## [DIRECTION]
Extract each line of the material that follows exactly and omit its pictures.

## [DATA SHOWN]

+ + + + + + +

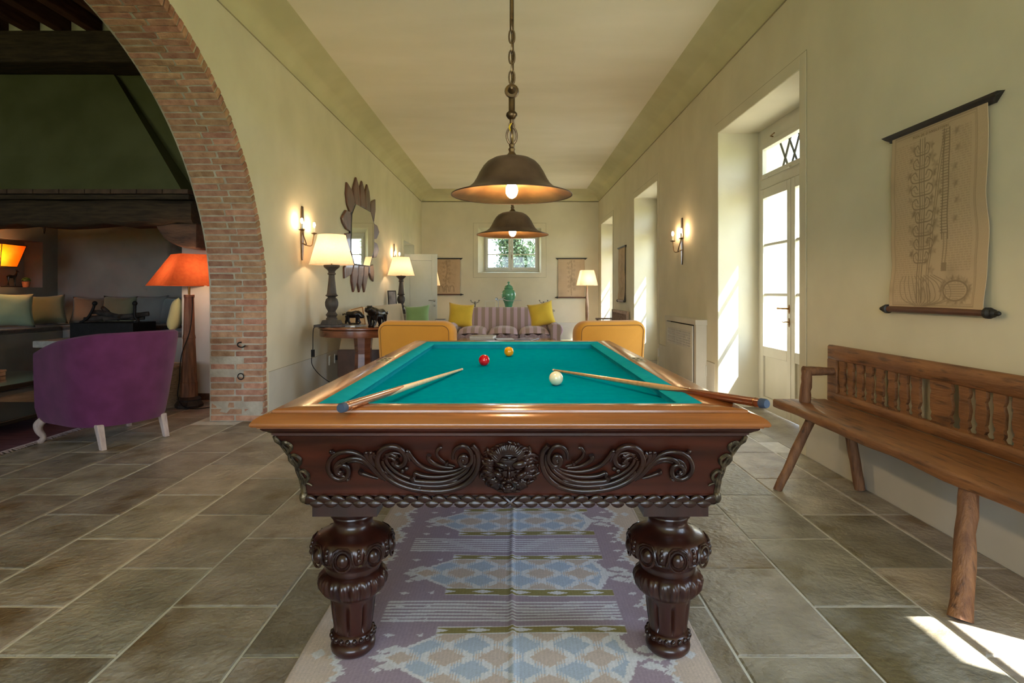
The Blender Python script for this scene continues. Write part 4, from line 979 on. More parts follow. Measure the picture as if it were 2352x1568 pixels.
m_butt2 = mat('cue_butt_mahogany', S(104, 50, 26), S(128, 64, 34), rough=.22, scale=6, stretch=(6, 6, .8), coat=.8)
m_tan = mat('ash_shaft', S(186, 140, 92), S(200, 156, 106), rough=.25, scale=5, stretch=(1, 1, 8), coat=.6)
m_rub = mat('blue_rubber', S(52, 66, 88), S(60, 74, 96), rough=.8, scale=40); m_ferr = mat('white_ferrule', S(232, 228, 216), None, rough=.4)
def cue(p0, p1, mb, ms, label, ringm=None):
    p0, p1 = Vector(p0), Vector(p1); d = (p1 - p0); Ln = d.length
    t = thing('billiard_cue', tuple(p0), label, 'cue', group='cues lying on the billiard table', world=False)
    t.rotation_mode = 'QUATERNION'; t.rotation_quaternion = d.to_track_quat('Z', 'Y')
    r = lambda s: .0152 + (.0058 - .0152) * s / Ln
    b = MB(); b.lathe([(.0125, -.012), (.0145, -.008), (.0152, 0), (.0152, .012)], n=20); b.build('bumper', m_rub, t)
    b = MB(); b.lathe([(r(s), s) for s in (.012, .05, .3, .5)] , n=20); b.build('butt', mb, t)
    b = MB(); b.lathe([(r(s) + .0003, s) for s in (.03, .034)], n=20, cap0=False, cap1=False); b.build('ring', m_brass, t)
    b = MB(); L = []                                # the shaft splices into the butt with two long points
    for k, s in enumerate((.5, .62, .8, 1.0, Ln - .02)): L.append((r(s), s))
    b.lathe(L, n=20); b.build('shaft', ms, t)
    for a0 in (0, math.pi):
        b = MB(); L = []
        for q in np.linspace(0, 1, 8):
            s = .33 + .172 * q; w_ = 1.35 * q
            L.append([((r(s) + .0006) * math.cos(a0 + e * w_ + R(35)), (r(s) + .0006) * math.sin(a0 + e * w_ + R(35)), s) for e in np.linspace(-1, 1, 9)])
        b.loops(L, False, False, closed=False); b.build('splice', ms, t)
    b = MB(); b.lathe([(r(Ln) + .0002, Ln - .02), (r(Ln), Ln - .004), (.004, Ln)], n=14); b.build('tip', m_ferr, t)
    return t
cue((-.515, 1.795, .8645), (-.271, 3.154, .8065), m_butt, m_maple, 'cue with pale maple shaft and walnut butt, pointing at the red ball')
cue((.773, 1.845, .868), (.205, 3.12, .8065), m_butt2, m_tan, 'darker cue with tan shaft lying across the right corner behind the white ball')

# kilim rug ------------------------------------------------------------------------
def kilim():
    x0, x1, y0, y1 = -.70, .655, 1.25, 5.3
    nx, ny = 300, 760
    X = np.linspace(x0, x1, nx)[:, None] * np.ones((1, ny)); Yv = np.concatenate([np.linspace(y0, 3.6, 620), np.linspace(3.62, y1, 140)]); Y = np.ones((nx, 1)) * Yv[None, :]
    jit = rng.uniform(-1, 1, (nx, 1)) * .0045 + rng.uniform(-1, 1, (nx, ny)) * .0018       # ikat-like ragged edges
    lin = lambda r, g, b_: np.array(S(r, g, b_)[:3])
    purple, peach, blue, white, olive, mauve = lin(178, 160, 176), lin(216, 198, 188), lin(192, 204, 222), lin(236, 235, 240), lin(158, 146, 96), lin(150, 124, 150)
    C = np.zeros((nx, ny, 3)); C[:] = purple
    def setm(mask, col): C[mask] = col
    yj = ((Y + jit - 2.11) % .59); yy = ((Y + .0025 * np.sin(X * 9 + Y * 3) - 2.11) % .59)
    xm = X + .02
    # purple field with little white diamonds
    dx = ((X + .035) % .115) - .0575; dyy = ((Y + jit) % .098) - .049
    setm((np.abs(dx) / .022 + np.abs(dyy) / .012 < 1) & (np.abs(X + .02) > .30), white)
    for cx_ in (-.40, .45):
        for q, p in ((0, .41), (.035, .455), (-.035, .455), (0, .50)):
            setm(np.abs(X - cx_ - q) / .042 + np.abs(yj - p) / .024 < 1, white * .93)
    # diamond panels with pointed left end
    half = .455
    pan = (yy > .325) & (yy < .59)
    e = np.abs(yy - .4575) / .1325
    lim = -.25 - .17 * (1 - e); limr = .33 + .10 * (1 - e) * .6
    inp = pan & (X + jit > lim) & (X - jit < limr)
    setm(pan & (X + jit > lim - .022) & (X - jit < limr + .03), white)
    setm(inp, peach)
    a = ((X + .055) / .17); bq = (yy + jit * .8 - .4575) / .132
    ga, gb = (a + bq), (a - bq); fa, fb = np.floor(ga + .5), np.floor(gb + .5)
    cell = (np.abs(ga - fa) < .43) & (np.abs(gb - fb) < .43)
    edge = (np.abs(ga - fa) > .37) | (np.abs(gb - fb) > .37)
    odd = ((fa + fb) % 2 == 1)
    setm(inp & odd, blue); setm(inp & edge & ((ga + gb) % .1 < .07), white); setm(inp & (~odd) & ~edge, peach)
    # olive bands
    for lo, hi in ((.0, .05), (.27, .325)):
        bd = (yy > lo) & (yy < hi) & (X > -.275) & (X < .405)
        setm(bd, olive); mid = (lo + hi) / 2; setm(bd & (np.abs(((X + .05) % .15) - .075) / .045 + np.abs(yy - mid) / .014 < 1), white)
        setm(bd & ((yy < lo + .006) | (yy > hi - .006)), white)
    # striped bands
    st = (yy > .085) & (yy < .24) & (X > -.485) & (X < .405)
    setm(st & ((yy - .085) % .0222 < .0125), white * .96)
    # peach borders with toothed white edge
    bw = .085 + .05 * np.abs(((Y + jit) % .21) / .105 - 1) + .018 * np.abs(((Y + jit) % .035) / .0175 - 1)
    for s, lim_ in ((-1, x0), (1, x1)):
        dd = (X - x0) if s < 0 else (x1 - X)
        setm((dd < bw + .022), white * .95); setm(dd < bw, peach)
        setm((dd < bw * .8) & (np.abs(dd - .06) / .025 + np.abs(((Y) % .21) - .105) / .03 < 1), white * .9)
        setm(dd < .010, peach * .85)
    C *= (1 + .05 * rng.standard_normal((nx, ny, 1)) + .05 * np.sin(X * 900)[:, :, None]).clip(.8, 1.2)
    # relief: centre fold, gentle ripples near the front
    fold = .007 * np.exp(-((X + .004 + .004 * np.sin(Y * 3)) / .010) ** 2)
    rip = .006 * np.exp(-((X - .12) / .35) ** 2) * np.sin((Y - .25 * X) * 13) * np.exp(-((Y - 2.25) / .28) ** 2) + .004 * np.sin(Y * 6 + X * 5) * (np.abs(X) < .6) * .4
    dist = np.minimum.reduce([np.hypot(X - TX - sx_ * .533, (Y - cy_) ) for sx_ in (-1, 1) for cy_ in (2.025, 4.355)])
    k = np.clip((dist - .08) / .12, 0, 1)
    Z = .004 + (fold + np.maximum(rip, -.003)) * k
    xw = X + .012 * np.sin(Y * 2.3) * np.clip((np.abs(X) - .35) / .3, 0, 1)
    pos = np.stack([xw, Y, Z], -1)
    m = mat('kilim_weave', S(128, 128, 128), None, rough=.95, bump=.35, bscale=260, attr='print', spec=.1)
    o = colour_grid('kilim_rug', m, pos, C, nx, ny)
    s = o.modifiers.new('thick', 'SOLIDIFY'); s.thickness = .004; s.offset = -1
    tag(o, 'lilac and peach kilim rug with blue diamonds under the billiard table', 'rug')
kilim()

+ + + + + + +

## [CORRECT ANSWER]
The Blender Python script for this scene continues. Write part 4, from line 979 on. More parts follow. Measure the picture as if it were 2352x1568 pixels.
m_butt2 = mat('cue_butt_mahogany', S(104, 50, 26), S(128, 64, 34), rough=.22, scale=6, stretch=(6, 6, .8), coat=.8)
m_tan = mat('ash_shaft', S(186, 140, 92), S(200, 156, 106), rough=.25, scale=5, stretch=(1, 1, 8), coat=.6)
m_rub = mat('blue_rubber', S(52, 66, 88), S(60, 74, 96), rough=.8, scale=40); m_ferr = mat('white_ferrule', S(232, 228, 216), None, rough=.4)
def cue(p0, p1, mb, ms, label, ringm=None):
    p0, p1 = Vector(p0), Vector(p1); d = (p1 - p0); Ln = d.length
    t = thing('billiard_cue', tuple(p0), label, 'cue', group='cues lying on the billiard table', world=False)
    t.rotation_mode = 'QUATERNION'; t.rotation_quaternion = d.to_track_quat('Z', 'Y')
    r = lambda s: .0152 + (.0058 - .0152) * s / Ln
    b = MB(); b.lathe([(.0125, -.012), (.0145, -.008), (.0152, 0), (.0152, .012)], n=20); b.build('bumper', m_rub, t)
    b = MB(); b.lathe([(r(s), s) for s in (.012, .05, .3, .5)] , n=20); b.build('butt', mb, t)
    b = MB(); b.lathe([(r(s) + .0003, s) for s in (.03, .034)], n=20, cap0=False, cap1=False); b.build('ring', m_brass, t)
    b = MB(); L = []                                # the shaft splices into the butt with two long points
    for k, s in enumerate((.5, .62, .8, 1.0, Ln - .02)): L.append((r(s), s))
    b.lathe(L, n=20); b.build('shaft', ms, t)
    for a0 in (0, math.pi):
        b = MB(); L = []
        for q in np.linspace(0, 1, 8):
            s = .33 + .172 * q; w_ = 1.35 * q
            L.append([((r(s) + .0006) * math.cos(a0 + e * w_ + R(35)), (r(s) + .0006) * math.sin(a0 + e * w_ + R(35)), s) for e in np.linspace(-1, 1, 9)])
        b.loops(L, False, False, closed=False); b.build('splice', ms, t)
    b = MB(); b.lathe([(r(Ln) + .0002, Ln - .02), (r(Ln), Ln - .004), (.004, Ln)], n=14); b.build('tip', m_ferr, t)
    return t
cue((-.515, 1.795, .8645), (-.271, 3.154, .8065), m_butt, m_maple, 'cue with pale maple shaft and walnut butt, pointing at the red ball')
cue((.773, 1.845, .868), (.205, 3.12, .8065), m_butt2, m_tan, 'darker cue with tan shaft lying across the right corner behind the white ball')

# kilim rug ------------------------------------------------------------------------
def kilim():
    x0, x1, y0, y1 = -.70, .655, 1.25, 5.3
    nx, ny = 300, 760
    X = np.linspace(x0, x1, nx)[:, None] * np.ones((1, ny)); Yv = np.concatenate([np.linspace(y0, 3.6, 620), np.linspace(3.62, y1, 140)]); Y = np.ones((nx, 1)) * Yv[None, :]
    jit = rng.uniform(-1, 1, (nx, 1)) * .0045 + rng.uniform(-1, 1, (nx, ny)) * .0018       # ikat-like ragged edges
    lin = lambda r, g, b_: np.array(S(r, g, b_)[:3])
    purple, peach, blue, white, olive, mauve = lin(178, 160, 176), lin(216, 198, 188), lin(192, 204, 222), lin(236, 235, 240), lin(158, 146, 96), lin(150, 124, 150)
    C = np.zeros((nx, ny, 3)); C[:] = purple
    def setm(mask, col): C[mask] = col
    yj = ((Y + jit - 2.11) % .59); yy = ((Y + .0025 * np.sin(X * 9 + Y * 3) - 2.11) % .59)
    xm = X + .02
    # purple field with little white diamonds
    dx = ((X + .035) % .115) - .0575; dyy = ((Y + jit) % .098) - .049
    setm((np.abs(dx) / .022 + np.abs(dyy) / .012 < 1) & (np.abs(X + .02) > .30), white)
    for cx_ in (-.40, .45):
        for q, p in ((0, .41), (.035, .455), (-.035, .455), (0, .50)):
            setm(np.abs(X - cx_ - q) / .042 + np.abs(yj - p) / .024 < 1, white * .93)
    # diamond panels with pointed left end
    half = .455
    pan = (yy > .325) & (yy < .59)
    e = np.abs(yy - .4575) / .1325
    lim = -.25 - .17 * (1 - e); limr = .33 + .10 * (1 - e) * .6
    inp = pan & (X + jit > lim) & (X - jit < limr)
    setm(pan & (X + jit > lim - .022) & (X - jit < limr + .03), white)
    setm(inp, peach)
    a = ((X + .055) / .17); bq = (yy + jit * .8 - .4575) / .132
    ga, gb = (a + bq), (a - bq); fa, fb = np.floor(ga + .5), np.floor(gb + .5)
    cell = (np.abs(ga - fa) < .43) & (np.abs(gb - fb) < .43)
    edge = (np.abs(ga - fa) > .37) | (np.abs(gb - fb) > .37)
    odd = ((fa + fb) % 2 == 1)
    setm(inp & odd, blue); setm(inp & edge & ((ga + gb) % .1 < .07), white); setm(inp & (~odd) & ~edge, peach)
    # olive bands
    for lo, hi in ((.0, .05), (.27, .325)):
        bd = (yy > lo) & (yy < hi) & (X > -.275) & (X < .405)
        setm(bd, olive); mid = (lo + hi) / 2; setm(bd & (np.abs(((X + .05) % .15) - .075) / .045 + np.abs(yy - mid) / .014 < 1), white)
        setm(bd & ((yy < lo + .006) | (yy > hi - .006)), white)
    # striped bands
    st = (yy > .085) & (yy < .24) & (X > -.485) & (X < .405)
    setm(st & ((yy - .085) % .0222 < .0125), white * .96)
    # peach borders with toothed white edge
    bw = .085 + .05 * np.abs(((Y + jit) % .21) / .105 - 1) + .018 * np.abs(((Y + jit) % .035) / .0175 - 1)
    for s, lim_ in ((-1, x0), (1, x1)):
        dd = (X - x0) if s < 0 else (x1 - X)
        setm((dd < bw + .022), white * .95); setm(dd < bw, peach)
        setm((dd < bw * .8) & (np.abs(dd - .06) / .025 + np.abs(((Y) % .21) - .105) / .03 < 1), white * .9)
        setm(dd < .010, peach * .85)
    C *= (1 + .05 * rng.standard_normal((nx, ny, 1)) + .05 * np.sin(X * 900)[:, :, None]).clip(.8, 1.2)
    # relief: centre fold, gentle ripples near the front
    fold = .007 * np.exp(-((X + .004 + .004 * np.sin(Y * 3)) / .010) ** 2)
    rip = .006 * np.exp(-((X - .12) / .35) ** 2) * np.sin((Y - .25 * X) * 13) * np.exp(-((Y - 2.25) / .28) ** 2) + .004 * np.sin(Y * 6 + X * 5) * (np.abs(X) < .6) * .4
    dist = np.minimum.reduce([np.hypot(X - TX - sx_ * .533, (Y - cy_) ) for sx_ in (-1, 1) for cy_ in (2.025, 4.355)])
    k = np.clip((dist - .08) / .12, 0, 1)
    Z = .004 + (fold + np.maximum(rip, -.003)) * k
    xw = X + .012 * np.sin(Y * 2.3) * np.clip((np.abs(X) - .35) / .3, 0, 1)
    pos = np.stack([xw, Y, Z], -1)
    m = mat('kilim_weave', S(128, 128, 128), None, rough=.95, bump=.35, bscale=260, attr='print', spec=.1)
    o = colour_grid('kilim_rug', m, pos, C, nx, ny)
    s = o.modifiers.new('thick', 'SOLIDIFY'); s.thickness = .004; s.offset = -1
    tag(o, 'lilac and peach kilim rug with blue diamonds under the billiard table', 'rug')
kilim()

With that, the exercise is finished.